Go Back To Go Forward

"The title here is a bit of a mission statement for me. It relates to a lot of things, besides Northern Irish politics [laughs].

"For music, it's essential. You have to have some sense of the archaic and know where you come from. I love old Irish music. It has a beautiful innocence to it. It's a purist style.

"Go Back To Go Forward has that sense of removal. With good dance music you have to reduce
the musicality in it. If there's too much, it can sound too 'frolic-y' or something. It's something I always try to avoid.

"Go Back To Go Forward is a good example of that, while retaining some resonance and quality."

"This features Lariman. He's a guy I know from Dublin. I think he's originally from Nigeria. I met him in the Bassbin nights in Dublin. He'd stay with me for a few days and we'd work together. I loved him, and he always had this really nice weed [laughs]. It was hard to get that stuff.

"People often ask if I smoke. I'm always honest. I love to write music on it. My older brother used to look down his nose at it and be of the opinion that it just accentuates the boredom of normal life. I always said that it allows me to pass through the more boring aspects of life.

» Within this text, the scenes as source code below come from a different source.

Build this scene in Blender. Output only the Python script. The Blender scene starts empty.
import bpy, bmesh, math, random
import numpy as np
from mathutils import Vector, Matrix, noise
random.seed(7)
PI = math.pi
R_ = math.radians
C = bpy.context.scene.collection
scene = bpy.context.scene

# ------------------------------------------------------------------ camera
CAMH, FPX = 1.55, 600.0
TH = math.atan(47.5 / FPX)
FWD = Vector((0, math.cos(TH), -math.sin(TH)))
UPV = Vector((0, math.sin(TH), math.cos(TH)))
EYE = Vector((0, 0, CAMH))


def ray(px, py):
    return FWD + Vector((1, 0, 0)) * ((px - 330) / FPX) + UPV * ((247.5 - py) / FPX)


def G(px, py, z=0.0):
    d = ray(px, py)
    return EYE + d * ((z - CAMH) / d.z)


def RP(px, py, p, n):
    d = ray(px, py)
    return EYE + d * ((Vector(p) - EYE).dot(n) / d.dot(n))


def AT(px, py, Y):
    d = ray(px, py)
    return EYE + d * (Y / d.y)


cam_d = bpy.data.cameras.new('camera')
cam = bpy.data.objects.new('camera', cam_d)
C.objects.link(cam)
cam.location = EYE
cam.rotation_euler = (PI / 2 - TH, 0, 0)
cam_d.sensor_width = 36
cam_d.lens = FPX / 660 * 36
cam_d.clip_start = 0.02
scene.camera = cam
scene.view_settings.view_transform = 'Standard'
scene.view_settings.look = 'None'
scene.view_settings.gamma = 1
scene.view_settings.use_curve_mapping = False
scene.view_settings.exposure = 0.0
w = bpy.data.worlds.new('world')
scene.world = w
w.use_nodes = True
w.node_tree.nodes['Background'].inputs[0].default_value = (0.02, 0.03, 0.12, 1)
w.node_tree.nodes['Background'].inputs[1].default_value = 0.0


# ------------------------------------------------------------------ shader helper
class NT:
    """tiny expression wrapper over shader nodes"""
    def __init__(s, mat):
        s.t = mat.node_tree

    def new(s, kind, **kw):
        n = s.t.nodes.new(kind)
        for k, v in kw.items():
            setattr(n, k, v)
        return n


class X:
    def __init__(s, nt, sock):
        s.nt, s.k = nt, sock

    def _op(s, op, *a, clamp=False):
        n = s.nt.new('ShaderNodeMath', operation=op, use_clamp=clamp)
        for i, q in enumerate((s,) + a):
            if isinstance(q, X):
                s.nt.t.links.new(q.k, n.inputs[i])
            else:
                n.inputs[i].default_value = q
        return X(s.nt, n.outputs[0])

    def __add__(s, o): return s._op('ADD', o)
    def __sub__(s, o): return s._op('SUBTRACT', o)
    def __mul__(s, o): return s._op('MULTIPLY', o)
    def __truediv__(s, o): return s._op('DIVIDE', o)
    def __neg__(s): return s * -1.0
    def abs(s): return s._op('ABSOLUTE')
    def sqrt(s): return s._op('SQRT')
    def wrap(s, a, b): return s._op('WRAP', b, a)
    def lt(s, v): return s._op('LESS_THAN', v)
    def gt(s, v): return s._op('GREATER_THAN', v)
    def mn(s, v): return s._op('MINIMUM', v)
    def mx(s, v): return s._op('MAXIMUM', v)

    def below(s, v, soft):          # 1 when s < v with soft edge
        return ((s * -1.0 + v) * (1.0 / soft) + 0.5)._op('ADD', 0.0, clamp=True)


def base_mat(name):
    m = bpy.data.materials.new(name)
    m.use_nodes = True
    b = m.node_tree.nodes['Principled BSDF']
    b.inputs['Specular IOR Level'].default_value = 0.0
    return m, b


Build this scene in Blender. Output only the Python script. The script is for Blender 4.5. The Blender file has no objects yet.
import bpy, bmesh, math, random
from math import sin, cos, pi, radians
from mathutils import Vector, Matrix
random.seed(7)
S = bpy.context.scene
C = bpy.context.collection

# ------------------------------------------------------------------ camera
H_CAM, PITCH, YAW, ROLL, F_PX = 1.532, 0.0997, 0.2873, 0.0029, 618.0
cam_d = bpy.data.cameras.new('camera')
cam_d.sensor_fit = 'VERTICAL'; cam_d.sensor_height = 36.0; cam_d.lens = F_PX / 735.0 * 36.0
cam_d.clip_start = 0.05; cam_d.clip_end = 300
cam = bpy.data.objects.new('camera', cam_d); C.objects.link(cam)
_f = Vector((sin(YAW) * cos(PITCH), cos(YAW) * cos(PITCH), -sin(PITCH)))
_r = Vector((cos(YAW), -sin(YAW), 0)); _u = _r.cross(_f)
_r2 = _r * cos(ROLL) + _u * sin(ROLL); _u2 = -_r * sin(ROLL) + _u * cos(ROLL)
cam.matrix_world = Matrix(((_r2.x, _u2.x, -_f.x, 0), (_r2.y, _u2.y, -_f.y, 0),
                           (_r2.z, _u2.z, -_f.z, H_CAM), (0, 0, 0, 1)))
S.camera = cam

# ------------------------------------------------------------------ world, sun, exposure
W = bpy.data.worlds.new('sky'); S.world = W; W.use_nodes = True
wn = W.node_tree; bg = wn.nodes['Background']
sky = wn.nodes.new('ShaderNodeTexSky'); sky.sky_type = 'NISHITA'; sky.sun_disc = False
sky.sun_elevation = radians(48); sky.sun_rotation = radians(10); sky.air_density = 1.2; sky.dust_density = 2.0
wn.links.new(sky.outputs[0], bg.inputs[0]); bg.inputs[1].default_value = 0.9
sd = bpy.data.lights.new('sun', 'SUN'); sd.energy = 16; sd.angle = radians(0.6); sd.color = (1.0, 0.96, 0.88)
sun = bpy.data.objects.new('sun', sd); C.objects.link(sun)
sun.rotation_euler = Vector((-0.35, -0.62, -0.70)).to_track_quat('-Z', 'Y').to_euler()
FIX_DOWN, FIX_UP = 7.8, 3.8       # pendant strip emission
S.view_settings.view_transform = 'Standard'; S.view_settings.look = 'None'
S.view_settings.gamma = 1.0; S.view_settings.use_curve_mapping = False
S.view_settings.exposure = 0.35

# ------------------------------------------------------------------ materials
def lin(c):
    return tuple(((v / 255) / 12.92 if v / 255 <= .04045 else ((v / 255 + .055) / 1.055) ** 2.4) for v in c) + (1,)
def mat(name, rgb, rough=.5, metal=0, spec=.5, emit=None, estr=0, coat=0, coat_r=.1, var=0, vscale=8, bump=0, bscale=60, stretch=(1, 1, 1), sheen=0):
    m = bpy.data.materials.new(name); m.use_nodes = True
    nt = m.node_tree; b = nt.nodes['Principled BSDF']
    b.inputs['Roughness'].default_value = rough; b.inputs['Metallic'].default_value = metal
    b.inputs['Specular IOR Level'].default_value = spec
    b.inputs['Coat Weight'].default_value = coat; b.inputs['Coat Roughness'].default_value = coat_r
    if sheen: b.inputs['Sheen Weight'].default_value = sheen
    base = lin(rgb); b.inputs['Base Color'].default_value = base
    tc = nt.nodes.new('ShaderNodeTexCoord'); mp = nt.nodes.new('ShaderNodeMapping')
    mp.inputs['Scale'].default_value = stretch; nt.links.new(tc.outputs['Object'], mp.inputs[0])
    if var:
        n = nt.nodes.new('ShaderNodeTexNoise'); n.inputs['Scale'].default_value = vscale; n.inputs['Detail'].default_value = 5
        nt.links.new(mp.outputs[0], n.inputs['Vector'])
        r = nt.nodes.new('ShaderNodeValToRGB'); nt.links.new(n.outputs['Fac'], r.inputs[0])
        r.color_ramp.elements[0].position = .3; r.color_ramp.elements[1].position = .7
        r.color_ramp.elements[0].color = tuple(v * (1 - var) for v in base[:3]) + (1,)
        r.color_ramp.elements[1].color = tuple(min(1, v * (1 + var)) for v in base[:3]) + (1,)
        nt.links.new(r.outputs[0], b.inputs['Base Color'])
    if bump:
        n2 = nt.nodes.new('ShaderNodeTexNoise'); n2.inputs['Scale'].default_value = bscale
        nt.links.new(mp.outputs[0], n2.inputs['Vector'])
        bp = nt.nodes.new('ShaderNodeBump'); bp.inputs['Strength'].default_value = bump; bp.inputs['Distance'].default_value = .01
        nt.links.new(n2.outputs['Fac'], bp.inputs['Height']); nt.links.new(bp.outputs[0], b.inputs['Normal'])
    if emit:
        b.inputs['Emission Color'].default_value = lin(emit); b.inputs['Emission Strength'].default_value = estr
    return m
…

"It allows me to work on stuff that is repetitive, because this stuff is repetitive. It allows me to numb that part of it and it still leaves me hungry."

Breathing Man

"This is a little bit of a different one, this one. It's primarily one to sit at home and listen to. That was something I always wanted - to strike a balance within drum 'n' bass, having tracks that weren't just for the dancefloor. You try and go after that more transcendental effect. This is one of those.

"At the time, we were trying to save a bit of money, too, so I mastered some tracks like this to start with, and ST Files did some others. We ended up getting it mastered again anyway [laughs]. Klute was involved in the mastering then."

"People often ask if I smoke. I'm always honest. I love to write music on it. It allows me to pass through the more boring aspects of life."

Kiya

"Crow is on vocals here. I met him when he came round to put my double-glazing in [laughs]. I was working on a tune and talking to him a bit, in-between making him cups of tea. He told me he was an MC, and after a couple of days I got him to do me a vocal.

"The pitch was all over the place, and I have a natural pitch, but I found a few little magical phrases that I ended up using that really made the track. He really gave the whole thing a great sense of pressure. It's one of the tracks that I still play now."

Timeout

"Del [MC DRS] is on this. I met him in Belfast when he was touring with [LTJ] Bukem. He was in the club smoking this really nice weed. It was absolutely stinking the whole place out. I was on my own and went up to him and said, 'Can I get a chuff on that?'. He just looked at me like I'd walked up there and stuck my finger in his ear [laughs].

"He turned in some great lyrics for this track. With drum 'n' bass you can find that the vocals on
tracks get quite concentrated on the dancefloor.

"A lot of club music doesn't really require any sense of introspection and expression, in terms of communicating some sort of message. With the music that we were involved with, in this liquid funk period of time, some part of it was to give us space to do that. To give us a place to express something.

"It wasn't just music where someone would be singing about a bassline or some kind of instruction for dancing or just about a girl, you know what I mean?"

Drinnahilly

"This is named after an Irish mountain. It's the smallest one in the range, and anyone can climb up it. It kind of explains this track, which is a way of getting to the next one.

"It changes up the mood a bit. It's slower. When I make a track like this, I'm thinking about people like Photek. He was one of the few drum 'n' bass guys that could make an album and work with different styles. He had that versatility that a lot of guys don't have. It's hard to get that in drum 'n' bass. It was back then. I think it's getting better now."

These Few

"It's a pretty one, this one. More dubby house. I like this one. It was the perfect one to end on. With all the albums I've done, I like to leave with something that's genuinely emotive. I don't care if it's very
deep. I just want something that has some sense of sadness. I don't really like 'happy' music. I like something melancholic and romantic. Something that you can't quite grasp."